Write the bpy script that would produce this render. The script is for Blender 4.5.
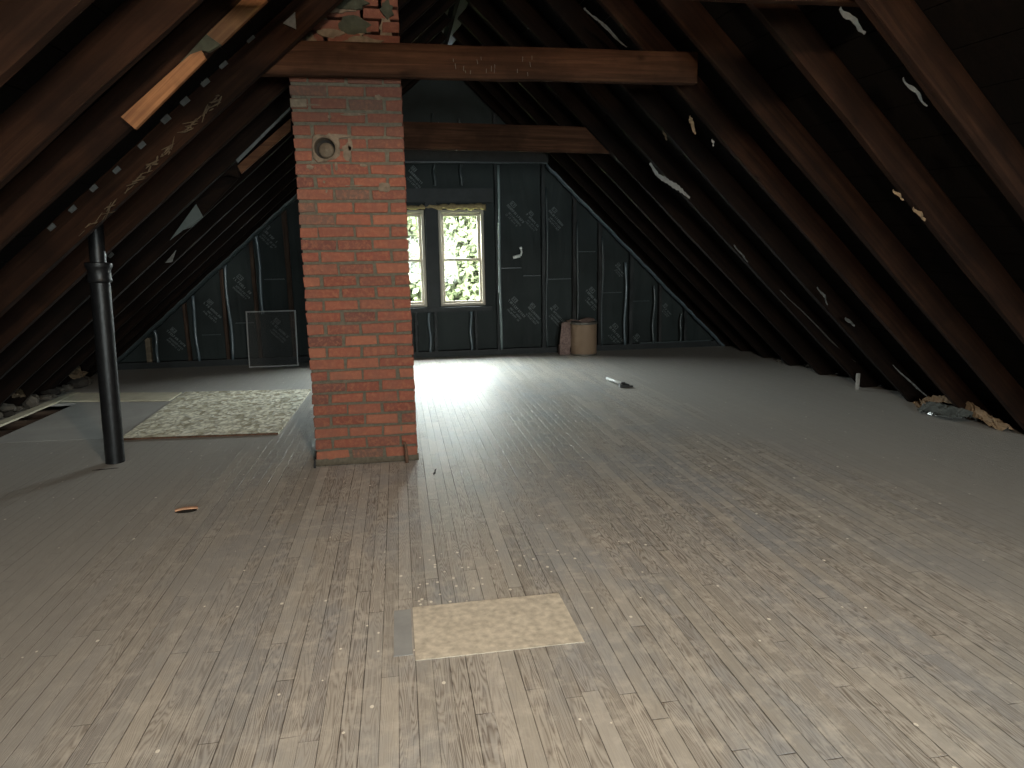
import bpy, bmesh, math, random
from mathutils import Vector, Matrix
S = bpy.context.scene
COL = S.collection
for o in list(bpy.data.objects): bpy.data.objects.remove(o)
rad = math.radians
# ------------------------------------------------------------------ camera
yaw, pitch, roll = rad(9.4), rad(-10.55), rad(-0.95)
FPX = 672.0
fw = Vector((math.sin(yaw)*math.cos(pitch), math.cos(yaw)*math.cos(pitch), math.sin(pitch)))
r0 = Vector((math.cos(yaw), -math.sin(yaw), 0)); u0 = r0.cross(fw)
RR = r0*math.cos(roll)+u0*math.sin(roll); UU = -r0*math.sin(roll)+u0*math.cos(roll)
CAM = Vector((0, 0, 1.20))
cd = bpy.data.cameras.new('camera'); cam = bpy.data.objects.new('camera', cd); COL.objects.link(cam)
m = Matrix((RR, UU, -fw)).transposed().to_4x4(); m.translation = CAM
cam.matrix_world = m
cd.sensor_width = 36; cd.lens = FPX*36/1024; cd.clip_start = .02
S.camera = cam
# ------------------------------------------------------------------ world and exposure
S.view_settings.view_transform = 'Standard'; S.view_settings.look = 'None'
S.view_settings.gamma = 1; S.view_settings.use_curve_mapping = False
S.view_settings.exposure = 0.85
W = bpy.data.worlds.new('overcast_sky'); S.world = W; W.use_nodes = True
bg = W.node_tree.nodes['Background']
bg.inputs[0].default_value = (.93, .975, 1, 1); bg.inputs[1].default_value = 42.0
FAR = 8.5; BACK = -3.2
WIN = [(.52, 1.08), (-.21, .35)]; WZ0, WZ1 = .63, 1.80           # the two far windows
BWIN = [(-.10, .70), (1.0, 1.80)]; BZ0, BZ1 = .50, 1.95          # the near gable's windows behind the camera
def lamp(name, kind, loc, rot=(0, 0, 0), **k):
    l = bpy.data.lights.new(name, kind); o = bpy.data.objects.new(name, l); COL.objects.link(o)
    o.location = loc; o.rotation_euler = rot
    for a, v in k.items(): setattr(l, a, v)
    return o
for i, (a, b) in enumerate(WIN):
    o = lamp('sky_portal', 'AREA', ((a+b)/2, FAR+.16, (WZ0+WZ1)/2), (rad(-90), 0, 0), shape='RECTANGLE', size=b-a, size_y=WZ1-WZ0)
    o.data.cycles.is_portal = True
for a, b in BWIN:
    o = lamp('sky_portal', 'AREA', ((a+b)/2, BACK-.16, (BZ0+BZ1)/2), (rad(90), 0, 0), shape='RECTANGLE', size=b-a, size_y=BZ1-BZ0)
    o.data.cycles.is_portal = True
# bare bulb hanging above the camera, out of the frame (its pendant is built below)
BULB = Vector((.25, .95, 2.35))
lamp('bulb_light', 'POINT', BULB, energy=92, color=(1.0, .74, .54), shadow_soft_size=.05)

# ------------------------------------------------------------------ helpers
def tag(o, label=None, cat=None, group=None, kind=None):
    if label: o['label'] = label
    if cat: o['category'] = cat
    if group: o['group'] = group
    if kind: o['kind'] = kind
    return o
def empty(name, loc, label, cat, group=None, rot=(0, 0, 0)):
    o = bpy.data.objects.new(name, None); COL.objects.link(o); o.location = loc; o.rotation_euler = rot
    o.empty_display_size = .1
    return tag(o, label, cat, group)
class MB:
    def __init__(s): s.v = []; s.f = []; s.sm = False
    def add(s, vs, fs):
        n = len(s.v); s.v += [Vector(v) for v in vs]; s.f += [tuple(i+n for i in f) for f in fs]
    def box(s, a, b):
        x0, y0, z0 = a; x1, y1, z1 = b
        s.add([(x0,y0,z0),(x1,y0,z0),(x1,y1,z0),(x0,y1,z0),(x0,y0,z1),(x1,y0,z1),(x1,y1,z1),(x0,y1,z1)],
              [(0,3,2,1),(4,5,6,7),(0,1,5,4),(1,2,6,5),(2,3,7,6),(3,0,4,7)])
    def prism(s, pts, ext):          # pts: ordered polygon, ext: extrusion vector
        n = len(pts); e = Vector(ext); P = [Vector(p) for p in pts]
        s.add(P+[p+e for p in P], [tuple(range(n))[::-1], tuple(range(n, 2*n))]+[(i, (i+1) % n, n+(i+1) % n, n+i) for i in range(n)])
    def tube(s, path, r, n=16, caps=True):
        path = [Vector(p) for p in path]; rs = r if isinstance(r, (list, tuple)) else [r]*len(path)
        vs = []; fs = []; L = len(path)
        for i, p in enumerate(path):
            t = (path[min(i+1, L-1)]-path[max(i-1, 0)]).normalized()
            a = t.orthogonal().normalized() if i == 0 else (pa-t*pa.dot(t)).normalized()
            pa = a; b = t.cross(a)
            for k in range(n):
                w = 2*math.pi*k/n; vs.append(p+(a*math.cos(w)+b*math.sin(w))*rs[i])
        for i in range(L-1):
            for k in range(n): fs.append((i*n+k, i*n+(k+1) % n, (i+1)*n+(k+1) % n, (i+1)*n+k))
        if caps: fs += [tuple(range(n))[::-1], tuple(range((L-1)*n, L*n))]
        s.add(vs, fs)
    def lathe(s, prof, n=32, c=(0, 0, 0)):
        c = Vector(c); vs = []; fs = []
        for r, z in prof:
            for k in range(n):
                w = 2*math.pi*k/n; vs.append(c+Vector((r*math.cos(w), r*math.sin(w), z)))
        for i in range(len(prof)-1):
            for k in range(n): fs.append((i*n+k, i*n+(k+1) % n, (i+1)*n+(k+1) % n, (i+1)*n+k))
        s.add(vs, fs)
    def grid(s, fn, nu, nv):
        vs = [fn(i/nu, j/nv) for j in range(nv+1) for i in range(nu+1)]
        s.add(vs, [(j*(nu+1)+i, j*(nu+1)+i+1, (j+1)*(nu+1)+i+1, (j+1)*(nu+1)+i) for j in range(nv) for i in range(nu)])
    def build(s, name, mat, parent=None, origin=None, smooth=False, bevel=0, solid=0, fix=True):
        me = bpy.data.meshes.new(name)
        org = Vector(origin) if origin is not None else Vector((0, 0, 0))
        me.from_pydata([tuple(v-org) for v in s.v], [], s.f)
        if fix:
            bm = bmesh.new(); bm.from_mesh(me); bmesh.ops.recalc_face_normals(bm, faces=bm.faces)
            if bevel: bmesh.ops.bevel(bm, geom=bm.edges[:], offset=bevel, segments=1, affect='EDGES')
            bm.to_mesh(me); bm.free()
        if smooth: me.shade_smooth()
        me.materials.append(mat)
        o = bpy.data.objects.new(name, me); COL.objects.link(o)
        if parent is not None: o.parent = parent
        o.location = org
        if solid:
            q = o.modifiers.new('thick', 'SOLIDIFY'); q.thickness = solid; q.offset = 0
        return o
# ---- materials
def N(nt, t, **k):
    n = nt.nodes.new(t)
    for a, v in k.items(): setattr(n, a, v)
    return n
def mat_base(name, col=(.5, .5, .5), rough=.8, metal=0, spec=.3):
    M = bpy.data.materials.new(name); M.use_nodes = True; nt = M.node_tree; b = nt.nodes['Principled BSDF']
    b.inputs['Base Color'].default_value = (*col, 1); b.inputs['Roughness'].default_value = rough
    b.inputs['Metallic'].default_value = metal; b.inputs['Specular IOR Level'].default_value = spec
    return M, nt, b
def mathn(nt, op, a, b=None, c=None, clamp=False):
    n = nt.nodes.new('ShaderNodeMath'); n.operation = op; n.use_clamp = clamp
    for i, x in enumerate((a, b, c)):
        if x is None: continue
        if isinstance(x, (int, float)): n.inputs[i].default_value = x
        else: nt.links.new(x, n.inputs[i])
    return n.outputs[0]
def ramp(nt, fac, stops):
    n = nt.nodes.new('ShaderNodeValToRGB'); e = n.color_ramp.elements
    while len(e) < len(stops): e.new(.5)
    for i, (p, c) in enumerate(stops):
        e[i].position = p; e[i].color = (*c, 1) if len(c) == 3 else c
    nt.links.new(fac, n.inputs[0]); return n.outputs[0]
def mixc(nt, fac, a, b, mode='MIX'):
    n = nt.nodes.new('ShaderNodeMix'); n.data_type = 'RGBA'; n.blend_type = mode
    for x, i in ((fac, 0), (a, 6), (b, 7)):
        if isinstance(x, (int, float)): n.inputs[i].default_value = x
        elif isinstance(x, tuple): n.inputs[i].default_value = (*x, 1)
        else: nt.links.new(x, n.inputs[i])
    return n.outputs[2]
def coords(nt, scale=(1, 1, 1), rand=False):
    tc = N(nt, 'ShaderNodeTexCoord'); out = tc.outputs['Object']
    if rand:
        oi = N(nt, 'ShaderNodeObjectInfo'); ad = N(nt, 'ShaderNodeVectorMath', operation='ADD')
        s = mathn(nt, 'MULTIPLY', oi.outputs['Random'], 37.0)
        nt.links.new(out, ad.inputs[0]); nt.links.new(s, ad.inputs[1]); out = ad.outputs[0]
    mp = N(nt, 'ShaderNodeMapping'); mp.inputs['Scale'].default_value = scale
    nt.links.new(out, mp.inputs[0]); return mp.outputs[0]
def noise(nt, vec, scale=5, detail=4, rough=.55, dist=0):
    n = N(nt, 'ShaderNodeTexNoise'); n.inputs['Scale'].default_value = scale; n.inputs['Detail'].default_value = detail
    n.inputs['Roughness'].default_value = rough; n.inputs['Distortion'].default_value = dist
    nt.links.new(vec, n.inputs['Vector']); return n.outputs['Fac']
def bump(nt, b, h, strength=.3, dist=.01):
    n = N(nt, 'ShaderNodeBump'); n.inputs['Strength'].default_value = strength; n.inputs['Distance'].default_value = dist
    nt.links.new(h, n.inputs['Height']); nt.links.new(n.outputs[0], b.inputs['Normal'])
def plain(name, col, rough=.7, metal=0, var=.25, sc=30, bmp=.2, spec=.3):
    M, nt, b = mat_base(name, col, rough, metal, spec)
    f = noise(nt, coords(nt, rand=True), sc, 5)
    c = ramp(nt, f, [(.25, tuple(x*(1-var) for x in col)), (.75, tuple(min(1, x*(1+var)) for x in col))])
    nt.links.new(c, b.inputs['Base Color'])
    if bmp: bump(nt, b, f, bmp, .004)
    return M
def wood(name, dark, mid, light, rough=.75, knots=True):
    M, nt, b = mat_base(name, mid, rough, 0, .3 if mid[0] > .1 else .12)
    v = coords(nt, (.9, 26, 26), True); g = noise(nt, v, 1.6, 6, .65, .6)
    c = ramp(nt, g, [(.28, dark), (.5, mid), (.72, light)])
    blot = noise(nt, coords(nt, (1, 1, 1), True), 3.2, 4, .6)
    c2 = mixc(nt, ramp(nt, blot, [(.42, (0, 0, 0)), (.62, (1, 1, 1))]), c, tuple(x*.55 for x in dark))
    mf = mathn(nt, 'MULTIPLY', ramp(nt, blot, [(.42, (0, 0, 0)), (.62, (1, 1, 1))]), .55)
    c2 = mixc(nt, mf, c, tuple(x*.7 for x in dark))
    if knots:
        vo = N(nt, 'ShaderNodeTexVoronoi'); vo.inputs['Scale'].default_value = 2.2
        nt.links.new(coords(nt, (1.2, 2.5, 2.5), True), vo.inputs['Vector'])
        k = ramp(nt, vo.outputs['Distance'], [(.0, (1, 1, 1)), (.1, (0, 0, 0))])
        c2 = mixc(nt, mathn(nt, 'MULTIPLY', k, .8), c2, tuple(x*.5 for x in dark))
    nt.links.new(c2, b.inputs['Base Color']); bump(nt, b, g, .5, .004)
    return M
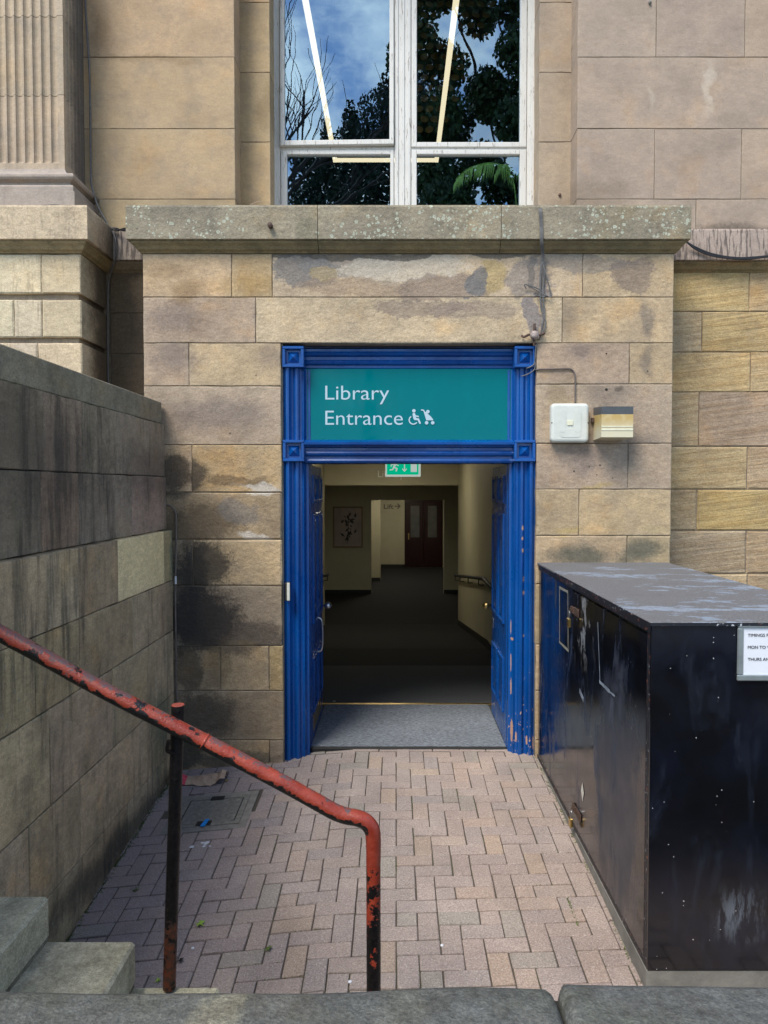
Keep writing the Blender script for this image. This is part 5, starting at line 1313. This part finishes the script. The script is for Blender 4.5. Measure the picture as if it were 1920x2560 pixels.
wires('pilaster_cable', 'grey cable running down the corner between pilaster and wall', 'cable', [[FP(212, -120, .45), FP(213, 0, .45), FP(219, 100, .45), FP(224, 200, .45), FP(226, 330, .45), FP(227, 430, .44), FP(229, 462, .40), FP(244, 515, .37), FP(262, 548, .37), FP(272, 568, .37), FP(284, 585, .37), FP(290, 612, .37), FP(288, 650, .39), FP(275, 690, .45), FP(270, 740, .46), FP(270, 900, .46), FP(272, 1000, .46)],
      ], M['cable_grey'], .0075)
wires('cable_loop', 'short black cables crossing from the pedestal to the lichen coping', 'cable', [[FP(276, 570, .37), FP(292, 577 - k * 3, .36), FP(310, 571 + k * 3, .30), FP(330, 572, .12)] for k in range(3)], M['cable'], .006)
wires('pilaster_base_cable', 'thin dark cable lying along the foot of the fluted pilaster base', 'cable', [[FP(-60, 513, -.01), FP(40, 515, -.01), FP(75, 516, -.015), FP(135, 512, -.01), FP(170, 517, -.012), FP(205, 518, -.01), FP(216, 519, .1)], [FP(-60, 516, -.01), FP(30, 514, -.012), FP(100, 516, -.01), FP(205, 517, -.01)]], M['cable'], .0035)
wires('wall_pipe', 'slim brown pipe running down the gap behind the dark stair wall', 'pipe', [[FP(418, 1263, -.01), FP(428, 1266, -.015), FP(438, 1280, -.015), FP(440, 1300, -.015), FP(440, 1380, -.015), FP(438, 1470, -.015), FP(439, 1560, -.015), FP(440, 1640, -.015), FP(440, 1720, -.015), FP(446, 1765, -.015), FP(452, 1800, -.015), FP(452, 1915, -.015)]], M['conduit'], .007)
tag(MB().box(px(436, -.02), px(440, -.02), -.03, -.022, pz(1459, 0), pz(1440, 0)).build('pipe_label', M['paper']), 'small white sleeve on the slim pipe behind the dark wall', 'label')
# small intercom on the left jamb
ic = thing('door_contact', 'small slim white door entry unit on the left edge of the blue frame', 'door bell', (px(716, 0), -.02, 1.4))
MB().box(px(711, -.04), px(722, -.04), -.045, .03, pz(1502, -.04), pz(1457, -.04), .004).build('unit_body', M['rubber'], ic)
MB().box(px(716, -.05), px(723.5, -.05), -.052, -.0455, pz(1502, -.05), pz(1457, -.05), .003).build('unit_face', M['plastic_w'], ic)
# bolt on coping and an old drip hole
tag(MB().lathe([(.016, 0), (.014, -.02), (.02, -.024), (.018, -.045), (.001, -.05)], FP(677, 567, -.085), 'y', 10).build('coping_bolt', M['iron']), 'rusty iron bolt sticking out of the lichen covered coping', 'bolt')
tag(MB().lathe([(.012, 0), (.012, -.012), (.001, -.016)], FP(1399, 488, .69), 'y', 10).build('wall_plug', M['iron']), 'small rusty plug in the pale stone right of the window', 'bolt')
tag(MB().lathe([(.010, 0), (.014, -.012), (.001, -.022)], FP(1624, 8, .47), 'y', 10).build('wall_fixing', M['conc']), 'small pale wall fixing at the top of the joint right of the window', 'bolt')
wires('grass_stem', 'dry pale grass stem arching on top of the coping', 'grass stem', [[FP(618, 523, -.03), FP(625, 514, -.04), FP(638, 507, -.05), FP(651, 504, -.05)]], M['kraft'], .0028)

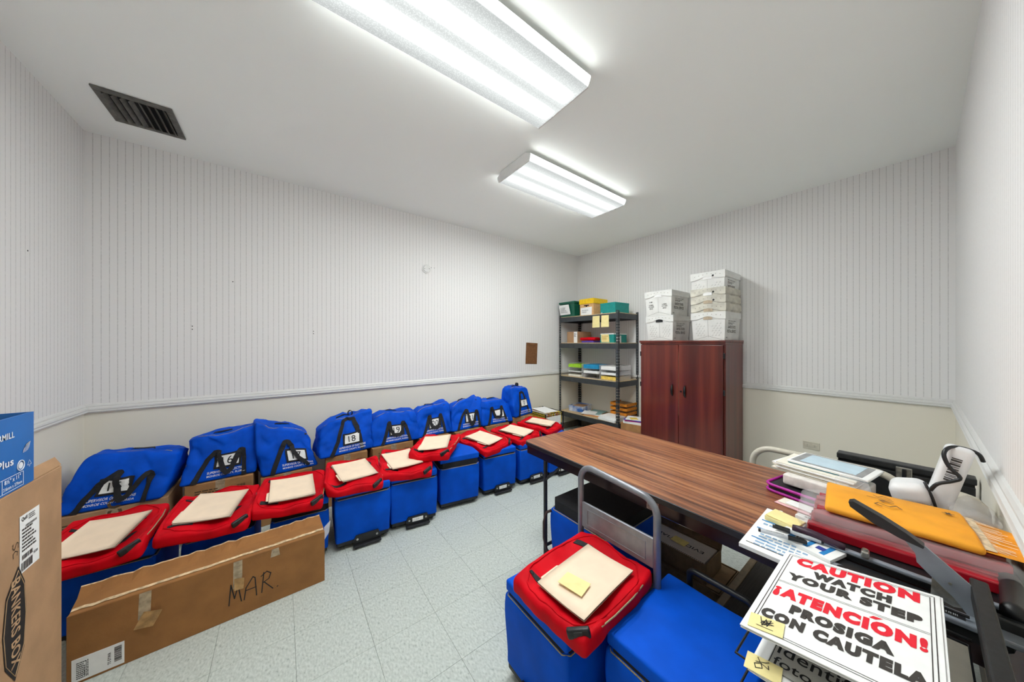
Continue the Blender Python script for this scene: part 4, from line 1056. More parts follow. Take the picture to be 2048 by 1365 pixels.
+-------+
• [WRITTEN TASK]
Report each line in the preceding entries that holds the string "scene".

• [THE OUTPUT]
S = bpy.context.scene
Continue the Blender Python script for this scene: part 4, from line 1056. More parts follow. Take the picture to be 2048 by 1365 pixels.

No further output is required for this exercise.